In the Lectionary

March 7, Lent 3B (John 2:13-22)

As Jesus overturns the tables, I imagine John in the corner, watching and taking it all down.

I’m a lover of words, and I have long loved the Gospel of John. I am struck every time I read the strange and wonderful opening line of this strange and wonderful book: “In the beginning was the Word.” There is much in this book to know and to ask about Christ, the Word become flesh. And yet, reading through the second chapter now, my wonder turns to John, the man of words writing Christ as the Word. It is John as reader, writer, and interpreter of Jesus who fills the pages of the sacred text for me today.

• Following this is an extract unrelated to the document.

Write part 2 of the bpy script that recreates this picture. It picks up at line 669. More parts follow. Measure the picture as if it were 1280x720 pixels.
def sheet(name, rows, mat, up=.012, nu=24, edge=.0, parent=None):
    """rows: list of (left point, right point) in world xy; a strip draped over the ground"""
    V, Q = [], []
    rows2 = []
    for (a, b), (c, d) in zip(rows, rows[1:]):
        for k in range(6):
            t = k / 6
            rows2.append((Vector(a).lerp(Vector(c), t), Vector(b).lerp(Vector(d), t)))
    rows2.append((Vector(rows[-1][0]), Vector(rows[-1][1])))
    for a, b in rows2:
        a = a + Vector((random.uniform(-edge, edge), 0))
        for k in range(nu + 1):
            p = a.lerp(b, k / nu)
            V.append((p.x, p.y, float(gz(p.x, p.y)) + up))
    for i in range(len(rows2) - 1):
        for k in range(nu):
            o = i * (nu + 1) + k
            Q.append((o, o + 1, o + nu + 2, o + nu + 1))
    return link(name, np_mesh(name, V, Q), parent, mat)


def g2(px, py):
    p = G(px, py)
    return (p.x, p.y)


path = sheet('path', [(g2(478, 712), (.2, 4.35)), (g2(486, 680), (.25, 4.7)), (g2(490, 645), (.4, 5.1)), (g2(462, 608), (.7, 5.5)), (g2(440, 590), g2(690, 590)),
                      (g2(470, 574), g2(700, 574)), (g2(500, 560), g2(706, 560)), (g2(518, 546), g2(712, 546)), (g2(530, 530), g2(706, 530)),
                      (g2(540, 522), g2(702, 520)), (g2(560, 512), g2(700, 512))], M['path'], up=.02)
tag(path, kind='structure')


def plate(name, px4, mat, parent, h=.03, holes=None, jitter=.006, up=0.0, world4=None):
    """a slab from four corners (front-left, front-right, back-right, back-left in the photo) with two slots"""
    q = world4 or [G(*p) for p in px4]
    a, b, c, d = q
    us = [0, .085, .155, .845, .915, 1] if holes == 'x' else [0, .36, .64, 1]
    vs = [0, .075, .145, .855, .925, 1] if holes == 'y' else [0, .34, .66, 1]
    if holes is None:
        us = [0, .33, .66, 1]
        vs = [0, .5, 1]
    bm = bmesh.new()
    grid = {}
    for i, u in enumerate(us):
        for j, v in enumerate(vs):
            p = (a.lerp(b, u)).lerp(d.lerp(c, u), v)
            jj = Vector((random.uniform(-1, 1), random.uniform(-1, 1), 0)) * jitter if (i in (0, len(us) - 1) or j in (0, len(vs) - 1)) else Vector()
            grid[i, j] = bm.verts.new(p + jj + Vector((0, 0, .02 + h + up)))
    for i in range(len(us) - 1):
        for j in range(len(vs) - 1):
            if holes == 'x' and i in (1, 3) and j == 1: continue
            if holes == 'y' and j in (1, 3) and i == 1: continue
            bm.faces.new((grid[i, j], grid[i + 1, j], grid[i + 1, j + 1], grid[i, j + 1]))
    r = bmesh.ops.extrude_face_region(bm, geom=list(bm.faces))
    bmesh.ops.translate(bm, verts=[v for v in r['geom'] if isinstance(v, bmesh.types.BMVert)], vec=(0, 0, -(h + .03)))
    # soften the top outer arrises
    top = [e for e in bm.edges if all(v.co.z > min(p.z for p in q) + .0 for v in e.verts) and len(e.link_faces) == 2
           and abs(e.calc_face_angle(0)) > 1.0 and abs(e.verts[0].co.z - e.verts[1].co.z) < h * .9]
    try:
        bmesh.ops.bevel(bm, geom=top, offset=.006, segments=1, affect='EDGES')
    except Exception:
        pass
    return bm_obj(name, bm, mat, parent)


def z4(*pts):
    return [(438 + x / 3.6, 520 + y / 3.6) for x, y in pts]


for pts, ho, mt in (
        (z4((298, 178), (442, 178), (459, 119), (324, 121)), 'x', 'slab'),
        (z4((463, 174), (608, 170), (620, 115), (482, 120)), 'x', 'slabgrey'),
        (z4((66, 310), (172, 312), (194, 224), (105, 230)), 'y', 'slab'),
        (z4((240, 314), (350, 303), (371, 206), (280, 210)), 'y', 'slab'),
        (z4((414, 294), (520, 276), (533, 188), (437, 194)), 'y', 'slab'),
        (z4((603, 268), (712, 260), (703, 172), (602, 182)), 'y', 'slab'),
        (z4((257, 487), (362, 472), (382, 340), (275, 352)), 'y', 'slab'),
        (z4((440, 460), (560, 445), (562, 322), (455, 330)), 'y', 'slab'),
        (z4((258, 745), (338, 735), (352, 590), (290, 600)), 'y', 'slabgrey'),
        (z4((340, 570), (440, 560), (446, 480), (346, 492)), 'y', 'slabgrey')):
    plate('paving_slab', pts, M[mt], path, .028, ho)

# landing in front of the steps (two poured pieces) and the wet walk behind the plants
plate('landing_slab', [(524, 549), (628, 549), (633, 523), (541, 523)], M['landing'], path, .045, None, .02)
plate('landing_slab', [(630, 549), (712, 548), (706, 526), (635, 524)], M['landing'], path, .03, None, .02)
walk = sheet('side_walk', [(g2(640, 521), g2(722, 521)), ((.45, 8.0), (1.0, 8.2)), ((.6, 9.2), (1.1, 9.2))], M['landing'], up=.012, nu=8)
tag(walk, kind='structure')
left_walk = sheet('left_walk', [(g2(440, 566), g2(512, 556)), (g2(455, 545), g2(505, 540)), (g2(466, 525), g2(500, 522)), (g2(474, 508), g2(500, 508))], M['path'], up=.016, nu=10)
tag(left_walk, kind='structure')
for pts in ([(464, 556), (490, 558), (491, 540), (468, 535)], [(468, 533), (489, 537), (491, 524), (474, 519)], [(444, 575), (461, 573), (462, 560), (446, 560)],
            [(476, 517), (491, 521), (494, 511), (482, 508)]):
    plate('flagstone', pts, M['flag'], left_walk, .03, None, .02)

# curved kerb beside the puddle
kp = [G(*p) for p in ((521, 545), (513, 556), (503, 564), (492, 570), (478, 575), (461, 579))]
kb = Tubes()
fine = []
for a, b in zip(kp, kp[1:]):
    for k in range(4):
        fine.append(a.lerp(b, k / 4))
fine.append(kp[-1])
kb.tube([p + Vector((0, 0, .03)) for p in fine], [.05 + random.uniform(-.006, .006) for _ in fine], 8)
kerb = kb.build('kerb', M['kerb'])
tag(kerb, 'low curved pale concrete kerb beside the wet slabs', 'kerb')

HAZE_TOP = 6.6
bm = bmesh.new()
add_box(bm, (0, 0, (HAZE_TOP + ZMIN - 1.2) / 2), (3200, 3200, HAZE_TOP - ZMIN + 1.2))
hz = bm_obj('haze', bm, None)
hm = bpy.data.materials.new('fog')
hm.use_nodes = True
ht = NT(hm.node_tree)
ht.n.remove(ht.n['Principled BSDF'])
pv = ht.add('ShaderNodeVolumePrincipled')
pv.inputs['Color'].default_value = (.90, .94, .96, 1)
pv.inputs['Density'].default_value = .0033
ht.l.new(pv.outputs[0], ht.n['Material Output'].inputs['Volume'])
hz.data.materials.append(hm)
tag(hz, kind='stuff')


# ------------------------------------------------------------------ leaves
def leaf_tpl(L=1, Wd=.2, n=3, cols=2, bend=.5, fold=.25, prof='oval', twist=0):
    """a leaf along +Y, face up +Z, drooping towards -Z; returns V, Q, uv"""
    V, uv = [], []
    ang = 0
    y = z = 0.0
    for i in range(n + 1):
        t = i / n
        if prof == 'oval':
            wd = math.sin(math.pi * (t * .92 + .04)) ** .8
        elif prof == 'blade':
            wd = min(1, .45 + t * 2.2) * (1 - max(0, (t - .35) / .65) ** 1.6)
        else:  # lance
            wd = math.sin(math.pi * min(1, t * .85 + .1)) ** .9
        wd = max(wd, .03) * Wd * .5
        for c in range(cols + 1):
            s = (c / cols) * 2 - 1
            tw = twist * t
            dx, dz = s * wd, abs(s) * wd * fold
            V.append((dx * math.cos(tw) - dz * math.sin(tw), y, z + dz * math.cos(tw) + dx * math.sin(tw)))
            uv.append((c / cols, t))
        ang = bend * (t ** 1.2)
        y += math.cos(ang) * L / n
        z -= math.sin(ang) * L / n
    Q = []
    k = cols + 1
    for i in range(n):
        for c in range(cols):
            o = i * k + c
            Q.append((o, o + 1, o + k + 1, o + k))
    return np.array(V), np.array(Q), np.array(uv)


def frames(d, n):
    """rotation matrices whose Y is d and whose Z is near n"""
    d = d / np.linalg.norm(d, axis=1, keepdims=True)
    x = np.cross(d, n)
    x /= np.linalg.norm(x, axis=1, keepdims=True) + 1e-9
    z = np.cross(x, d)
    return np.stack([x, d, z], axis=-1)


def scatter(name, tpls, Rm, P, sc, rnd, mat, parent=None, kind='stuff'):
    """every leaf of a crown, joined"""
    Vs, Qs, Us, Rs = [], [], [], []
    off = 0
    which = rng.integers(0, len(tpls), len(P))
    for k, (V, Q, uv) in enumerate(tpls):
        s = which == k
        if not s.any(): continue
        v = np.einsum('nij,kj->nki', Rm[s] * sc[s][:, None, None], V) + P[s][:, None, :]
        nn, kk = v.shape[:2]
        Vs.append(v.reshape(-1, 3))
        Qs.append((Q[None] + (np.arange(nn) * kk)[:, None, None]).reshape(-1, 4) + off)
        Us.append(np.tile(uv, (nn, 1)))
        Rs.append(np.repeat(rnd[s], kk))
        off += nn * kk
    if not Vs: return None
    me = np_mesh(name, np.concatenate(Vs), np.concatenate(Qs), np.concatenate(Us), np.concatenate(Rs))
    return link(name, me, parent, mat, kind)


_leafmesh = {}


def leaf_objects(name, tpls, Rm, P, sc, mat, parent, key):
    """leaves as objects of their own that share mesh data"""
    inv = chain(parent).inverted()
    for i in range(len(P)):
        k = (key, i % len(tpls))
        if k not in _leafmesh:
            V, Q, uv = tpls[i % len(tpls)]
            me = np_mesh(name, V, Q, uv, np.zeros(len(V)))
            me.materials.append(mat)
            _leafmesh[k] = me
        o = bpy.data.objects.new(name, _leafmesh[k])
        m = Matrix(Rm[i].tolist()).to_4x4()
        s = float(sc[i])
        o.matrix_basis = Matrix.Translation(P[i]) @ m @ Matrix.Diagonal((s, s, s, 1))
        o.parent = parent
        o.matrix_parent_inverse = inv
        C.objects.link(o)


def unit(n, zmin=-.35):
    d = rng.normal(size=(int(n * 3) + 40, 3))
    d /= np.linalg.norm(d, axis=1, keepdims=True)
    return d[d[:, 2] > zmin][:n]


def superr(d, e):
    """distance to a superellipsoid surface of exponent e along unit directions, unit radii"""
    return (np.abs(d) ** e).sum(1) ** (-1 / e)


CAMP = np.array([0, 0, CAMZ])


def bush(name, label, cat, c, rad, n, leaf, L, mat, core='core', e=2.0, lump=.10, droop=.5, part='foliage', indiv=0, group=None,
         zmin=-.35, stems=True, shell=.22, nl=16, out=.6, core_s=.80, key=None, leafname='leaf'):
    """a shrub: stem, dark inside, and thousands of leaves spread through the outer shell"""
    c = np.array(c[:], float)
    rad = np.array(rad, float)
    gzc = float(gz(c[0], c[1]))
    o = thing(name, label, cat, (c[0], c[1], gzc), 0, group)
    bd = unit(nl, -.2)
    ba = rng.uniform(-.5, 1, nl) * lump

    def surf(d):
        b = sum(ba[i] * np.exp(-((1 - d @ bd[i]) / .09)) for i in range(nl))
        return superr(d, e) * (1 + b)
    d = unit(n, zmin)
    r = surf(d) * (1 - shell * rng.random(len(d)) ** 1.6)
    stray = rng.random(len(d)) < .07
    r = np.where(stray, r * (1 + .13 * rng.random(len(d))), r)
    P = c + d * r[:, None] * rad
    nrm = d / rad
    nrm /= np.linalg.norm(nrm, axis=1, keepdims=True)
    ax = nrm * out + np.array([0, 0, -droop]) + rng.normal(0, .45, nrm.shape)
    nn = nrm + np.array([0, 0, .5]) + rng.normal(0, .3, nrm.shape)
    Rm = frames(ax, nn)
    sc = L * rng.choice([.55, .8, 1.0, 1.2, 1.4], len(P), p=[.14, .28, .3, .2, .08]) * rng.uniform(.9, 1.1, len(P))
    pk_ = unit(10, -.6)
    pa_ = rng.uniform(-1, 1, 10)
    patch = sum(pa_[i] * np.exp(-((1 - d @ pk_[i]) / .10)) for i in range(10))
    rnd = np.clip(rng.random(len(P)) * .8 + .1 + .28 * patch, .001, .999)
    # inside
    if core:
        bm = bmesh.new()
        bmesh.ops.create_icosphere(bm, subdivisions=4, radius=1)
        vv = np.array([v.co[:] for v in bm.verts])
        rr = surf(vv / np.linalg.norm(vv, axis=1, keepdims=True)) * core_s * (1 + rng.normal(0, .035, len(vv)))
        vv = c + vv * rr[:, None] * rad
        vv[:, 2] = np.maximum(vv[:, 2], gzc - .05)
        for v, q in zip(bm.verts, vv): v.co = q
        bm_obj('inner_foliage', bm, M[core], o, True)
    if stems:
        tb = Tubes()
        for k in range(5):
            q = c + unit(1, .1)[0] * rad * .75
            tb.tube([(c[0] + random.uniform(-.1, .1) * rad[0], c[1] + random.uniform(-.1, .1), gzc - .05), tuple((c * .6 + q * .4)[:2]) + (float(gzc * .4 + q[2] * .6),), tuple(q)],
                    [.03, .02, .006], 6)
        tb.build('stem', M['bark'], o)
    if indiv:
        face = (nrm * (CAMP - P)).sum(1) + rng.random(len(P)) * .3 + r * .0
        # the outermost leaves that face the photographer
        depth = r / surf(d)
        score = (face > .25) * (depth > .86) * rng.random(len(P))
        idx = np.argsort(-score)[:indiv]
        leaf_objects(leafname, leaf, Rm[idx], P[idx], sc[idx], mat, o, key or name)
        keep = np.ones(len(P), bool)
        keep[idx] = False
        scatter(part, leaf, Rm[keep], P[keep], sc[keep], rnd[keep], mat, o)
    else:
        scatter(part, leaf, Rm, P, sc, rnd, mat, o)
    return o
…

The historical facts of John’s life are not settled. Is he the apostle and personal friend of Jesus or an Ephesian elder who followed Jesus at a greater distance? Is he an embodied voice of a whole community or school of thought that we might now call Johannine? Is he a literary symbol or a textual device? The text doesn’t clarify this, but it does invite readers into a “mind at work,” to borrow language from Michael Card, the internal world of a man, real or imagined, engaged in interpretation as a profound practice of faith.

As this week’s reading begins, I am immersed in a suspenseful narrative. I enter the temple with Jesus, pulled along by John’s storytelling and my own imagination. There are stalls of cattle and sheep and cages of doves waiting to become sacred sacrifices to God. There are vendors, money changers, and crowds of customers doing the business of sacrifice. In response to all of this, Jesus takes up a posture of resistance. He acts swiftly, disrupting the profane and abusive business that has overwhelmed the sacred space of the temple. The cattle and the sheep flee, coins fall to the floor, tables crash, and Jesus speaks his protest: “Stop.”